Sur le plan de la poétique, ces recueils offrent un étonnant dispositif rhétorique où tout l’art du récit consiste à disposer ingénieusement une matière pour l’essentiel empruntée, selon une poétique très travaillée de la variété, des contrastes réglés et des enchâssements bien bouclés. Très peu d’invention à proprement parler, mais une assimilation profonde de la machinerie narrative des Mille et Une Nuits, doublée d’une exceptionnelle virtuosité à monter des plagiats de différents niveaux et d’échelles variables : art de la greffe et de l’hybridation, art du collage et de l’agencement méticuleux, des alternances de registres et de climats, de l’entrelacs des fils narratifs, des interactions entre dispositifs encadrants et « soirées » encadrées.

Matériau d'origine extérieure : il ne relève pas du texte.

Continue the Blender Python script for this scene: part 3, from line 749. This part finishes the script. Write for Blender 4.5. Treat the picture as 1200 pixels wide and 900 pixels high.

Ce qui ne va pas sans effets de sens : Gueullette travaille avec l'encyclopédie de son temps qu'il aborde comme une textualité généralisée des savoirs et des croyances dont il casse les ordonnances, mélange les pages et recompose les textes, en questionnant les savoirs par les fictions, les discours par les récits, les croyances par les fables, et vice versa, selon un point de vue sceptique teinté d’épicurisme. À cet égard, le succès de ses recueils doit sans doute être analysé comme lié à l'émergence d'un nouveau public avide de l'Autre et de l'Ailleurs, affamé de science et de technique, prêt à questionner jusqu’à un certain point ses propres croyances, mais partagé pour longtemps encore entre crédulité et incrédulité à l'égard des merveilles et des curiosités qu'on lui conte. Les recueils de Gueullette nous parlent ainsi d'une transmutation en cours.